Stored items from a collection:
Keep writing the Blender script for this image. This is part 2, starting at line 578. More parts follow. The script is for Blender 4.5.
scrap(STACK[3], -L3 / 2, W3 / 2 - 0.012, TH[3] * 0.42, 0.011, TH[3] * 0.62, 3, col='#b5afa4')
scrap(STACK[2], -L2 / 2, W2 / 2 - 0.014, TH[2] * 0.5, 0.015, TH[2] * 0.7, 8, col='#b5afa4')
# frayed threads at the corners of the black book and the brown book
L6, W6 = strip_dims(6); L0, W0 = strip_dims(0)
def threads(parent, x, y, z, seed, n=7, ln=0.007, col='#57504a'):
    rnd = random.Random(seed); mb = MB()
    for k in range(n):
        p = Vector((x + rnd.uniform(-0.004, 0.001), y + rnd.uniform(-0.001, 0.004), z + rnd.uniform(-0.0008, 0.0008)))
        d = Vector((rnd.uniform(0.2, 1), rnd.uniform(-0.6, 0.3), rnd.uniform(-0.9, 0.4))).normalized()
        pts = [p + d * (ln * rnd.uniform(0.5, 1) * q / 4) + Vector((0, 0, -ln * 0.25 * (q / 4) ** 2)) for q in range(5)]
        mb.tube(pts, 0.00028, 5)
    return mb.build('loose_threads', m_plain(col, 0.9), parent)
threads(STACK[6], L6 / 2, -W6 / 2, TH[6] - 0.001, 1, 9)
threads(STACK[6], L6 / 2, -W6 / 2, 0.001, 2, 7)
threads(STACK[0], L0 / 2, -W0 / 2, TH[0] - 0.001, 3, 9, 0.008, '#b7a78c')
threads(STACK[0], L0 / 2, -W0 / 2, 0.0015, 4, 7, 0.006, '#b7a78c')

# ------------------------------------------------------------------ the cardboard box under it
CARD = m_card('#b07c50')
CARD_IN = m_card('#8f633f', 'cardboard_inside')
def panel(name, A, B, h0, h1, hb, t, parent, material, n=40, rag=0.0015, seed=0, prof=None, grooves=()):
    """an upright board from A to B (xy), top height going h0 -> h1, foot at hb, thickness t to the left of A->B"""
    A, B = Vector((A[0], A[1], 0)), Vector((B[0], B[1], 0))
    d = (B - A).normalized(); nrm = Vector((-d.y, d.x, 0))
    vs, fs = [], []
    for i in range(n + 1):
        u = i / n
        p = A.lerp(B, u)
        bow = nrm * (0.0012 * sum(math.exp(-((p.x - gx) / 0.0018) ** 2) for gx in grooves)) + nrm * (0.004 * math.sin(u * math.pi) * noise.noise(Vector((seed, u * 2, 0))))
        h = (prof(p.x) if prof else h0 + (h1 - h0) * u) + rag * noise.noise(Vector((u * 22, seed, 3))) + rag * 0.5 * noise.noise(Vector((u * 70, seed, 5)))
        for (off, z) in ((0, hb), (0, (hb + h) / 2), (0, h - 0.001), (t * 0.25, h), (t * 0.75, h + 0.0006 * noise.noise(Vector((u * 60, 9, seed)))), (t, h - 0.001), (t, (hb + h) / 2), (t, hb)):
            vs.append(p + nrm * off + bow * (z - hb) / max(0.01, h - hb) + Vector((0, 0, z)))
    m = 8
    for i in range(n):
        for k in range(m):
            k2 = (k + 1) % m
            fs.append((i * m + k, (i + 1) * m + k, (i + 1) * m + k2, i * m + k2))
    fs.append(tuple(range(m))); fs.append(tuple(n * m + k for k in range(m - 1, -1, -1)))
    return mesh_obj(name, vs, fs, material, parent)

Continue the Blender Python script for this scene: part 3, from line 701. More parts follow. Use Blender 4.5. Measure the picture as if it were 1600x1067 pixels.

What the exercise asks: Repeat all of the records above exactly as written.

Solution to the exercise:
Keep writing the Blender script for this image. This is part 2, starting at line 578. More parts follow. The script is for Blender 4.5.
scrap(STACK[3], -L3 / 2, W3 / 2 - 0.012, TH[3] * 0.42, 0.011, TH[3] * 0.62, 3, col='#b5afa4')
scrap(STACK[2], -L2 / 2, W2 / 2 - 0.014, TH[2] * 0.5, 0.015, TH[2] * 0.7, 8, col='#b5afa4')
# frayed threads at the corners of the black book and the brown book
L6, W6 = strip_dims(6); L0, W0 = strip_dims(0)
def threads(parent, x, y, z, seed, n=7, ln=0.007, col='#57504a'):
    rnd = random.Random(seed); mb = MB()
    for k in range(n):
        p = Vector((x + rnd.uniform(-0.004, 0.001), y + rnd.uniform(-0.001, 0.004), z + rnd.uniform(-0.0008, 0.0008)))
        d = Vector((rnd.uniform(0.2, 1), rnd.uniform(-0.6, 0.3), rnd.uniform(-0.9, 0.4))).normalized()
        pts = [p + d * (ln * rnd.uniform(0.5, 1) * q / 4) + Vector((0, 0, -ln * 0.25 * (q / 4) ** 2)) for q in range(5)]
        mb.tube(pts, 0.00028, 5)
    return mb.build('loose_threads', m_plain(col, 0.9), parent)
threads(STACK[6], L6 / 2, -W6 / 2, TH[6] - 0.001, 1, 9)
threads(STACK[6], L6 / 2, -W6 / 2, 0.001, 2, 7)
threads(STACK[0], L0 / 2, -W0 / 2, TH[0] - 0.001, 3, 9, 0.008, '#b7a78c')
threads(STACK[0], L0 / 2, -W0 / 2, 0.0015, 4, 7, 0.006, '#b7a78c')

# ------------------------------------------------------------------ the cardboard box under it
CARD = m_card('#b07c50')
CARD_IN = m_card('#8f633f', 'cardboard_inside')
def panel(name, A, B, h0, h1, hb, t, parent, material, n=40, rag=0.0015, seed=0, prof=None, grooves=()):
    """an upright board from A to B (xy), top height going h0 -> h1, foot at hb, thickness t to the left of A->B"""
    A, B = Vector((A[0], A[1], 0)), Vector((B[0], B[1], 0))
    d = (B - A).normalized(); nrm = Vector((-d.y, d.x, 0))
    vs, fs = [], []
    for i in range(n + 1):
        u = i / n
        p = A.lerp(B, u)
        bow = nrm * (0.0012 * sum(math.exp(-((p.x - gx) / 0.0018) ** 2) for gx in grooves)) + nrm * (0.004 * math.sin(u * math.pi) * noise.noise(Vector((seed, u * 2, 0))))
        h = (prof(p.x) if prof else h0 + (h1 - h0) * u) + rag * noise.noise(Vector((u * 22, seed, 3))) + rag * 0.5 * noise.noise(Vector((u * 70, seed, 5)))
        for (off, z) in ((0, hb), (0, (hb + h) / 2), (0, h - 0.001), (t * 0.25, h), (t * 0.75, h + 0.0006 * noise.noise(Vector((u * 60, 9, seed)))), (t, h - 0.001), (t, (hb + h) / 2), (t, hb)):
            vs.append(p + nrm * off + bow * (z - hb) / max(0.01, h - hb) + Vector((0, 0, z)))
    m = 8
    for i in range(n):
        for k in range(m):
            k2 = (k + 1) % m
            fs.append((i * m + k, (i + 1) * m + k, (i + 1) * m + k2, i * m + k2))
    fs.append(tuple(range(m))); fs.append(tuple(n * m + k for k in range(m - 1, -1, -1)))
    return mesh_obj(name, vs, fs, material, parent)

Continue the Blender Python script for this scene: part 3, from line 701. More parts follow. Use Blender 4.5. Measure the picture as if it were 1600x1067 pixels.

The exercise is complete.